On 12/13/2012 12:48 AM, John Reiser wrote:
On 12/10/2012 11:22 PM, Panu Matilainen wrote:
Of course it should be technically possible to have rpm itself fork the transaction to separate process too, and it's something I've occasionally thought of doing to insulate the transaction execution from things like "oops closed the wrong terminal".
But it's not exactly a matter of "just add a fork() + waitpid()", there's a fair amount of state that would need to be somehow transferred between the processes. Also some API users, notably yum, *expect* the chroots to occur and would need changes to accommodate such a thing.
Is there an explicit literal example of this "fair amount of state"
that needs to be transferred from the child to the parent
for some particular actual package in Fedora 18?
waitpid() is a channel for 7 bits. The customary usage is Success [0]
or a Failure code (sometimes an enum, sometimes a bitmask, ...)
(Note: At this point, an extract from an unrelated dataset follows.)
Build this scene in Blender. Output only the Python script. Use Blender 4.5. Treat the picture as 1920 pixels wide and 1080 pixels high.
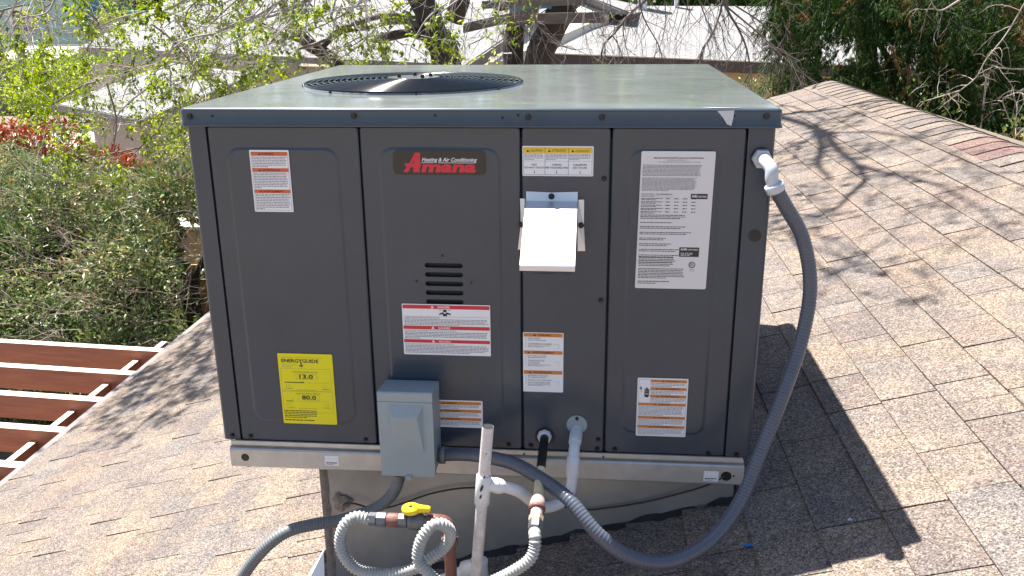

The parent already knows which .rpm, and thus can enumerate easily
the Provides and the Files (etc.) without invoking any scripts or reading
any pipes, and perhaps even before calling waitpid() [thus parallel
processing: both parent and child running at the same time.]
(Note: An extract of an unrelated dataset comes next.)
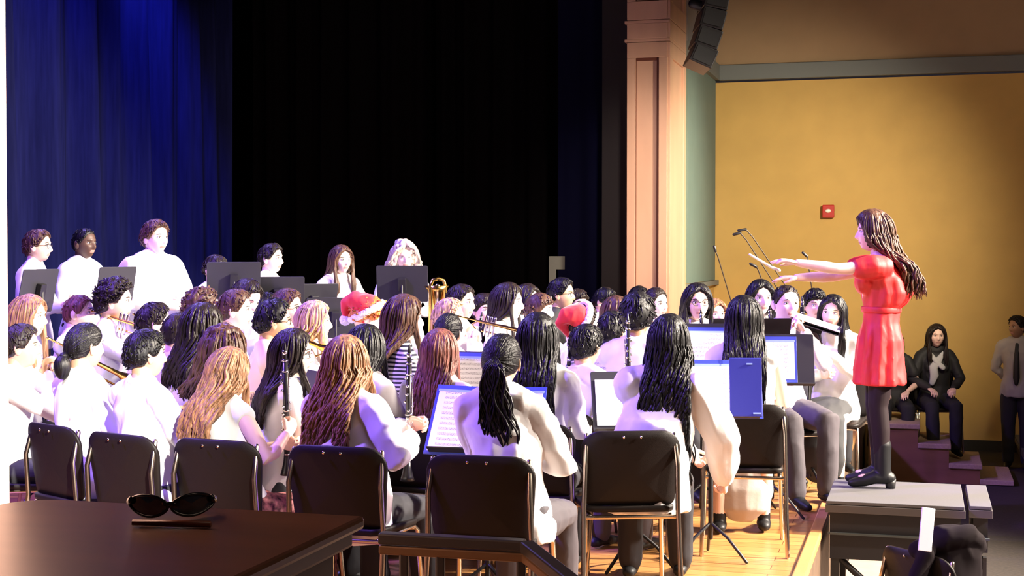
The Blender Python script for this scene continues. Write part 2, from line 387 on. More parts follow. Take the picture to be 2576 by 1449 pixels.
# ---------------------------------------------------------------- chair
def make_chair():
    e = empty('band_chair')
    # shell back: rounded trapezoid, curved
    def shell(w, h, wb, r, rb, th, curve, M, n=14):
        out = rrect(w, h, r, rb, 7, wb); mb = MB(); k = len(out)
        v = []
        rings = [1, .985, .8, .5, .2]
        for side in (-1, 1):
            for q in rings:
                t = th / 2 if q < 1 else th / 2 * .4
                for x, y in out: v.append((x * q, side * t + curve * ((x * q) / (w / 2)) ** 2, y * q))
            v.append((0, side * th / 2, 0))
        f = []; S = len(rings) * k + 1
        for side in (0, 1):
            o = side * S
            for j in range(len(rings) - 1):
                for i in range(k):
                    q = (o + j * k + i, o + j * k + (i + 1) % k, o + (j + 1) * k + (i + 1) % k, o + (j + 1) * k + i); f.append(q if side == 0 else q[::-1])
            for i in range(k):
                q = (o + (len(rings) - 1) * k + i, o + (len(rings) - 1) * k + (i + 1) % k, o + S - 1); f.append(q if side == 0 else q[::-1])
        for i in range(k): f.append((i, S + i, S + (i + 1) % k, (i + 1) % k))
        return mb.add(v, f, 0, M)
    bM = Tr((0, -.215, .645)) @ Rx(math.radians(8))
    b = shell(.465, .36, .425, .095, .035, .018, .035, bM).build('backrest', BACKSH, e)
    shell(.40, .30, .37, .075, .03, .005, .03, Tr((0, -.0065, 0)) @ bM).build('back_panel', mat('shell_inner', (.010, .007, .006), .55, spec=.2), b)
    for s in (-1, 1):
        MB().ell((0, 0, 0), (.0065, .005, .0075), 8, 6, bM @ Tr((s * .04, -.012, .155))).build('rivet', CHROME, b)
    sM = Tr((0, .01, .44)) @ Rx(math.radians(-93))
    shell(.44, .43, .42, .07, .05, .028, -.012, sM).build('seat', BACKSH, e)
    for s in (-1, 1):
        MB().tube([(s * .205, -.19, .80), (s * .215, -.225, .66), (s * .22, -.21, .46), (s * .225, -.25, .20), (s * .23, -.285, .005)], .012, 8).build('leg', CHROME, e)
        MB().tube([(s * .19, -.19, .425), (s * .20, .17, .425), (s * .21, .20, .40), (s * .225, .235, .005)], .012, 8).build('leg', CHROME, e)
    MB().tube([(-.2, .17, .415), (.2, .17, .415)], .010, 8).build('cross_bar', CHROME, e); MB().tube([(-.21, -.2, .42), (.21, -.2, .42)], .010, 8).build('cross_bar', CHROME, e)
    return e
CHAIR0 = make_chair(); chair_used = [False]
def place_chair(x, y, z, yaw, label, group='black band chairs'):
    c = CHAIR0 if not chair_used[0] else copy_tree(CHAIR0); chair_used[0] = True
    c.location = (x, y, z); c.rotation_euler = (0, 0, -math.radians(yaw)); tag(c, label, 'chair', group); return c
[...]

What more does the parent need to know, and is entitled to know?
7 bits? Get real.
Just to name a few things from top of my head, librpm needs to be able
to return headers, file- and problem objects, other callback data and
bunch of other transaction element related data / states to the parent
process.
Unless you're planning on providing patches towards this goal, I'm not
bother spend the day spelling out details just to satisfy your curiosity.